BERLIN -Syrian President Bashar al-Assad warned Monday that European powers would “pay the price” if they sent weapons to rebel forces seeking to topple him.
“If the Europeans deliver weapons, then Europe’s backyard will become terrorist, and Europe will pay the price for it,” he was quoted as saying by German daily Frankfurter Allgemeine Zeitung.
Sending weapons to rebels would lead to terrorism in Europe , he said according to an excerpt of an exclusive interview to appear in Tuesday’s edition of the newspaper. “Terrorists will return, battle-hardened and with an extremist ideology,” he was quoted as saying.
Assad also denied US, British and French claims that his forces had used chemical weapons against his people during the escalating conflict in Syria.
“If Paris, London and Washington had any evidence for their claims, they would have submitted it to the global public,” said Assad , whose comments were published in German. The conflict in Syria was set to dominate a G8 summit starting in Northern Ireland on Monday, with the Assad regime’s ally Moscow expected to come under pressure from Western powers.
Assad also labelled the insurgents as terrorists and denied any blame for the escalation of the conflict, while defending cooperation with Russia and Iran as legitimate support.
Washington said last week it would provide Syria’s rebels with military support after it determined that the regime had used chemical weapons. Both London and Paris have discussed the possibility of sending weapons to the fighters that are battling the Syrian government after the EU lifted an arms embargo.
Meanwhile, a car bomb killed at least 10 Syrian soldiers and wounded 10 others in an overnight attack near a military airport on the outskirts of Damascus, a monitoring group said on Monday.
“At least 10 soldiers were killed and at least 10 others were injured,” Rami Abdel Rahman, director of the Britain-based Syrian Observatory for Human Rights, told AFP.
“There was a first major blast from a car bomb, and then smaller explosions that appeared to be from rockets fired at the area subsequently,” he added.
Meanwhile, a Gulf source said on Monday that Saudi Arabia, a staunch opponent of President Bashar al-Assad since early in Syria’s conflict, began supplying anti-aircraft missiles to rebels “on a small scale” about two months ago.
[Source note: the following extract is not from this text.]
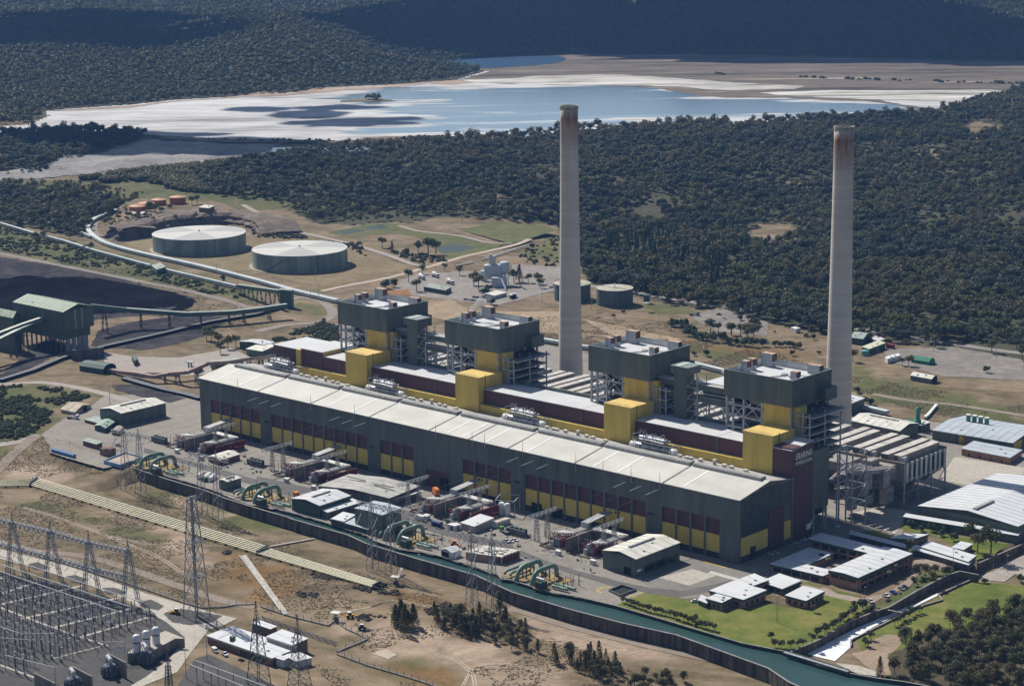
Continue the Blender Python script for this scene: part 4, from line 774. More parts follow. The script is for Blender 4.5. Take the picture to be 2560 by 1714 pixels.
# lightning masts and stay strings on the front eave
ORD = ('first','second','third','fourth','fifth','sixth','seventh','eighth','ninth','tenth','eleventh','twelfth'); mast_label = 'slender lightning mast on the hall eave, first from the far end'
pm = MB().box(-.16,-.16,0,.16,.16,9.3); m0 = None; mk = 0
for x in (.5,41.3,113.1,153.8,225,255.2,265.3,295.6,336.2,356.3,376.6,396.8):
    if m0 is None:
        m0 = thing('lightning_mast', mast_label, 'mast', (x,-.9,32.3), 0, 'lightning masts along the turbine hall eave')
        MB().tube([(x,-.9,32.3),(x,-.9,36.8),(x,-.9,41.6)], [.2,.16,.09], 6).build('mast_pole', galv, m0); MB().box(x-.25,-1.1,32.1,x+.25,.05,32.5).build('bracket', galv, m0)
    else: dup(m0, (x,-.9,32.3), label='slender lightning mast on the hall eave, ' + ORD[mk] + ' from the far end')
    mk += 1
# ---- bunker bays, deaerator wall, yellow service towers, boiler houses
TX = [95.0, 195.6, 317.0, 417.6]; BX = [66.0, 166.5, 287.4, 388.6]
wdesc = ['behind the far end of the hall', 'between the first and second yellow towers', 'between the second and third yellow towers', 'nearest the station name']
bays = [(68.0,TX[0]),(TX[0]+20,TX[1]),(TX[1]+20,TX[2]),(TX[2]+20,TX[3])]
for i, (a, b) in enumerate(bays):
    t = thing('bunker_bay', 'maroon coal bunker bay with white flat roof ' + wdesc[i], 'building', (a,48,30))
    if i == 0: a0 = 45
    else: a0 = a
    MB().box(a0,48,30,b,51.6,42.0).build('yellow_parapet', yellow, t)
    MB().box(a0,50.2,42.0,b,51.6,42.2).build('ledge', mat('tan_ledge',(.5,.38,.2),.8), t)
    MB().box(a,51.6,30,b,75,51.0).build('wall', mauve, t)
    x1 = b - 21 if i else b - 10
    MB().box(a,51.3,51,x1-.2,75,51.3).build('roof_panel', wroof_b, t); MB().box(x1+.2,51.3,51,b,75,51.3).build('roof_panel', wroof_b, t)
    MB().box(x1-.2,51.2,51,x1+.2,75,51.12).build('roof_gutter', steel_d, t)
    MB().box(x1-.5,51.2,42.2,x1+.5,51.6,51).build('downpipe', steel_d, t)
    if i: MB().box(a+1,75,44,b-1,76.5,53.2).build('rear_upstand', dgreen, t)
t = thing('bunker_end', 'tall maroon bunker end block with one yellow fin and a white roof', 'building', (18,50,0))
MB().box(18,51.4,0,42.5,82,52.4).build('wall', mauve, t); MB().box(46.5,51.4,0,67.6,82,53.6).build('wall', mauve, t)
MB().box(42.5,50.2,30,46.5,53.5,52.9).build('yellow_fin', yellow, t); MB().box(42.5,53.5,0,46.5,82,52.0).build('wall', mauve, t)
MB().box(17.8,51.2,52.4,46,82.2,52.8).build('roof_panel', wroof_b, t); MB().box(46,51.2,53.6,67.8,82.2,54.0).build('roof_panel', wroof_b, t)
MB().box(67.6,52,51.4,68.0,82,53.6).build('yellow_edge', yellow, t)
td = ['farthest of the four yellow towers behind the turbine hall', 'second yellow tower from the far end, left of the first chimney base', 'third yellow tower, standing right of the left chimney', 'yellow tower beside the maroon block that carries the station name']
for i, x in enumerate(TX):
    t = thing('service_tower', td[i].replace('left of the first','before the first').replace('right of the left','just past the first'), 'tower', (x,47,30), 0, 'yellow service towers')
    MB().box(x,47,30,x+20,69,58.8).build('lower_block', yellow, t); MB().box(x-.2,46.8,58.8,x+20.2,69,59.2).build('roof', yroof, t)
    MB().box(x-3.5,69.0,50,x+16,77,70.6).build('upper_block', yellow, t); MB().box(x+16,71.5,50,x+20.6,79,70.6).build('upper_wing', yellow, t)
    ra = MB()
    for k in range(11): ra.bar((x+.2+k*1.96,47.1,59.2),(x+.2+k*1.96,47.1,60.3),.09)
    ra.bar((x,47.1,60.3),(x+20,47.1,60.3),.1); ra.bar((x,47.1,59.8),(x+20,47.1,59.8),.08); ra.build('guard_rail', galv, t)
    MB().tube([(x+20.25,53,43),(x+20.25,53,60)],.22,6).build('ladder', steel_d, t)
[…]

The shoulder-fired weapons were obtained mostly from suppliers in France and Belgium, the source told Reuters. France had paid for the transport of the weapons to the region.  The supplies were intended for General Salim Idriss, leader of the Supreme Military Council of the Free Syrian Army (FSA), who was still the kingdom’s main “point man” in the opposition, the source said.
The Gulf source said without elaborating that the kingdom had begun taking a more active role in the Syrian conflict in recent weeks due to the intensification of the conflict. A foreign ministry spokesman was not immediately available for comment.
King Abdullah returned to Saudi Arabia on Friday after cutting short a holiday in Morocco to deal with what state media described as “repercussions of the events that the region is currently witnessing”.